## DIRECTIVE
Write out every entry exactly as it appears.

## ENTRIES SHOWN
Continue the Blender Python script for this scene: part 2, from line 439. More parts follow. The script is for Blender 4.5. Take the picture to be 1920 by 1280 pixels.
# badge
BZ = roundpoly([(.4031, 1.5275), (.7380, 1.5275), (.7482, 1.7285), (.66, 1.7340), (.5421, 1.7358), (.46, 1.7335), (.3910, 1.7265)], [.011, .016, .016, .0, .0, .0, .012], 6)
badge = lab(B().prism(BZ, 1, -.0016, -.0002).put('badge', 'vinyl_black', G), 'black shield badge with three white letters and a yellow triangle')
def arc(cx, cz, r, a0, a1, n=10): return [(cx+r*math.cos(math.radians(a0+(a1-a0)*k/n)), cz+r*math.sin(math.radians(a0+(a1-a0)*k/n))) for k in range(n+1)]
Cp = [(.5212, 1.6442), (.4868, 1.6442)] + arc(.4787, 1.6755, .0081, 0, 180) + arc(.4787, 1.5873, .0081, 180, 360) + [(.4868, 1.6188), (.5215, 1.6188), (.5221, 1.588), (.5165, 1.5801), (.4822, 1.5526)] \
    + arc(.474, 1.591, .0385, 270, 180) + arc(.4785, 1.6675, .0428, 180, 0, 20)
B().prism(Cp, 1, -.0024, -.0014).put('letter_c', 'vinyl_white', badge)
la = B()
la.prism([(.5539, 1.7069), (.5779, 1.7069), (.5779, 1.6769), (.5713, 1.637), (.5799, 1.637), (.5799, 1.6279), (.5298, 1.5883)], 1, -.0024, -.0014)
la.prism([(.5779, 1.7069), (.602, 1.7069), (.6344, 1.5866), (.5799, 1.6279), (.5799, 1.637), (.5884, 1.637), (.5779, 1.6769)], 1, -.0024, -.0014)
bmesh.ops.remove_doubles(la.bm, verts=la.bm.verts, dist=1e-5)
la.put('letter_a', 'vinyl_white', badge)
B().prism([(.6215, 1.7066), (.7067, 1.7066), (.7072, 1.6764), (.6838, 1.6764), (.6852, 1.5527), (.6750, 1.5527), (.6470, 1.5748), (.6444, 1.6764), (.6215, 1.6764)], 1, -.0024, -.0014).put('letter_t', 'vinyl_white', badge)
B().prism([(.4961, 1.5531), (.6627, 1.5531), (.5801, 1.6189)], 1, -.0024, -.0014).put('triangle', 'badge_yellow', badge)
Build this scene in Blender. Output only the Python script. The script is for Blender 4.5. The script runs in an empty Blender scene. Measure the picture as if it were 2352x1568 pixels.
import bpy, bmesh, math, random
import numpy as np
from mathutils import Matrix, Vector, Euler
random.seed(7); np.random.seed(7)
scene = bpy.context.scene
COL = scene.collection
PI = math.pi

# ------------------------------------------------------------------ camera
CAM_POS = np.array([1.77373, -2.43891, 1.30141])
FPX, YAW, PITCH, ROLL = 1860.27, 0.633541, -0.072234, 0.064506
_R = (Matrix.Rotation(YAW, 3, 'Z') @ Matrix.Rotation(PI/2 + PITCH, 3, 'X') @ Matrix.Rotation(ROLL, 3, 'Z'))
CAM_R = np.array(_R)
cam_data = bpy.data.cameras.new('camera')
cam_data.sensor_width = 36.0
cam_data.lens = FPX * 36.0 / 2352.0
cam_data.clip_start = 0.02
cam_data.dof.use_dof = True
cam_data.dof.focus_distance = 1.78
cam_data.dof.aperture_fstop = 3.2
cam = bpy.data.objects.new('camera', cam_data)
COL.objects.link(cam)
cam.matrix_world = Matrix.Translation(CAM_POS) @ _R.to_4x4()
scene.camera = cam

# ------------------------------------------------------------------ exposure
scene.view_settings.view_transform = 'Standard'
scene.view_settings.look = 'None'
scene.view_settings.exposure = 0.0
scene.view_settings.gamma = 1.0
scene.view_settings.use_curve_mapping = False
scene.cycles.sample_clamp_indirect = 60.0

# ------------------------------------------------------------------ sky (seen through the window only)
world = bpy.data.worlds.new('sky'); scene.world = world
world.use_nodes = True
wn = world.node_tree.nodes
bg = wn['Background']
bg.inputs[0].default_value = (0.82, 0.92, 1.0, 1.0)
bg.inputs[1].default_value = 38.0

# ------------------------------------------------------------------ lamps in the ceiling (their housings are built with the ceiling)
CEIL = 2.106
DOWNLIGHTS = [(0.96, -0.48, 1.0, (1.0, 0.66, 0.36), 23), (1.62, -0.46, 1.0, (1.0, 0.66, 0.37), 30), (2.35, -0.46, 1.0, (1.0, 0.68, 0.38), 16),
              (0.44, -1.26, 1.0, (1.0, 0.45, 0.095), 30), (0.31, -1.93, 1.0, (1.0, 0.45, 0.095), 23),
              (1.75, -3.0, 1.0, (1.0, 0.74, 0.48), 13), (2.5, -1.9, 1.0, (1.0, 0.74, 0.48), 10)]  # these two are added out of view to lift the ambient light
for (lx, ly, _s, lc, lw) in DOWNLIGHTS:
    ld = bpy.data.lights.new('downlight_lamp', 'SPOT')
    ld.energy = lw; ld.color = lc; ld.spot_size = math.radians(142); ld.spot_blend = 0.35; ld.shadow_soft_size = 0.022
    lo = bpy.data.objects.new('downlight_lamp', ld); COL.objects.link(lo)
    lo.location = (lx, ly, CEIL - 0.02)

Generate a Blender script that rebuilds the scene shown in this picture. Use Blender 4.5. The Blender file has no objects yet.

## ANSWER TO THE EXERCISE
Continue the Blender Python script for this scene: part 2, from line 439. More parts follow. The script is for Blender 4.5. Take the picture to be 1920 by 1280 pixels.
# badge
BZ = roundpoly([(.4031, 1.5275), (.7380, 1.5275), (.7482, 1.7285), (.66, 1.7340), (.5421, 1.7358), (.46, 1.7335), (.3910, 1.7265)], [.011, .016, .016, .0, .0, .0, .012], 6)
badge = lab(B().prism(BZ, 1, -.0016, -.0002).put('badge', 'vinyl_black', G), 'black shield badge with three white letters and a yellow triangle')
def arc(cx, cz, r, a0, a1, n=10): return [(cx+r*math.cos(math.radians(a0+(a1-a0)*k/n)), cz+r*math.sin(math.radians(a0+(a1-a0)*k/n))) for k in range(n+1)]
Cp = [(.5212, 1.6442), (.4868, 1.6442)] + arc(.4787, 1.6755, .0081, 0, 180) + arc(.4787, 1.5873, .0081, 180, 360) + [(.4868, 1.6188), (.5215, 1.6188), (.5221, 1.588), (.5165, 1.5801), (.4822, 1.5526)] \
    + arc(.474, 1.591, .0385, 270, 180) + arc(.4785, 1.6675, .0428, 180, 0, 20)
B().prism(Cp, 1, -.0024, -.0014).put('letter_c', 'vinyl_white', badge)
la = B()
la.prism([(.5539, 1.7069), (.5779, 1.7069), (.5779, 1.6769), (.5713, 1.637), (.5799, 1.637), (.5799, 1.6279), (.5298, 1.5883)], 1, -.0024, -.0014)
la.prism([(.5779, 1.7069), (.602, 1.7069), (.6344, 1.5866), (.5799, 1.6279), (.5799, 1.637), (.5884, 1.637), (.5779, 1.6769)], 1, -.0024, -.0014)
bmesh.ops.remove_doubles(la.bm, verts=la.bm.verts, dist=1e-5)
la.put('letter_a', 'vinyl_white', badge)
B().prism([(.6215, 1.7066), (.7067, 1.7066), (.7072, 1.6764), (.6838, 1.6764), (.6852, 1.5527), (.6750, 1.5527), (.6470, 1.5748), (.6444, 1.6764), (.6215, 1.6764)], 1, -.0024, -.0014).put('letter_t', 'vinyl_white', badge)
B().prism([(.4961, 1.5531), (.6627, 1.5531), (.5801, 1.6189)], 1, -.0024, -.0014).put('triangle', 'badge_yellow', badge)
Build this scene in Blender. Output only the Python script. The script is for Blender 4.5. The script runs in an empty Blender scene. Measure the picture as if it were 2352x1568 pixels.
import bpy, bmesh, math, random
import numpy as np
from mathutils import Matrix, Vector, Euler
random.seed(7); np.random.seed(7)
scene = bpy.context.scene
COL = scene.collection
PI = math.pi

# ------------------------------------------------------------------ camera
CAM_POS = np.array([1.77373, -2.43891, 1.30141])
FPX, YAW, PITCH, ROLL = 1860.27, 0.633541, -0.072234, 0.064506
_R = (Matrix.Rotation(YAW, 3, 'Z') @ Matrix.Rotation(PI/2 + PITCH, 3, 'X') @ Matrix.Rotation(ROLL, 3, 'Z'))
CAM_R = np.array(_R)
cam_data = bpy.data.cameras.new('camera')
cam_data.sensor_width = 36.0
cam_data.lens = FPX * 36.0 / 2352.0
cam_data.clip_start = 0.02
cam_data.dof.use_dof = True
cam_data.dof.focus_distance = 1.78
cam_data.dof.aperture_fstop = 3.2
cam = bpy.data.objects.new('camera', cam_data)
COL.objects.link(cam)
cam.matrix_world = Matrix.Translation(CAM_POS) @ _R.to_4x4()
scene.camera = cam

# ------------------------------------------------------------------ exposure
scene.view_settings.view_transform = 'Standard'
scene.view_settings.look = 'None'
scene.view_settings.exposure = 0.0
scene.view_settings.gamma = 1.0
scene.view_settings.use_curve_mapping = False
scene.cycles.sample_clamp_indirect = 60.0

# ------------------------------------------------------------------ sky (seen through the window only)
world = bpy.data.worlds.new('sky'); scene.world = world
world.use_nodes = True
wn = world.node_tree.nodes
bg = wn['Background']
bg.inputs[0].default_value = (0.82, 0.92, 1.0, 1.0)
bg.inputs[1].default_value = 38.0

# ------------------------------------------------------------------ lamps in the ceiling (their housings are built with the ceiling)
CEIL = 2.106
DOWNLIGHTS = [(0.96, -0.48, 1.0, (1.0, 0.66, 0.36), 23), (1.62, -0.46, 1.0, (1.0, 0.66, 0.37), 30), (2.35, -0.46, 1.0, (1.0, 0.68, 0.38), 16),
              (0.44, -1.26, 1.0, (1.0, 0.45, 0.095), 30), (0.31, -1.93, 1.0, (1.0, 0.45, 0.095), 23),
              (1.75, -3.0, 1.0, (1.0, 0.74, 0.48), 13), (2.5, -1.9, 1.0, (1.0, 0.74, 0.48), 10)]  # these two are added out of view to lift the ambient light
for (lx, ly, _s, lc, lw) in DOWNLIGHTS:
    ld = bpy.data.lights.new('downlight_lamp', 'SPOT')
    ld.energy = lw; ld.color = lc; ld.spot_size = math.radians(142); ld.spot_blend = 0.35; ld.shadow_soft_size = 0.022
    lo = bpy.data.objects.new('downlight_lamp', ld); COL.objects.link(lo)
    lo.location = (lx, ly, CEIL - 0.02)

Generate a Blender script that rebuilds the scene shown in this picture. Use Blender 4.5. The Blender file has no objects yet.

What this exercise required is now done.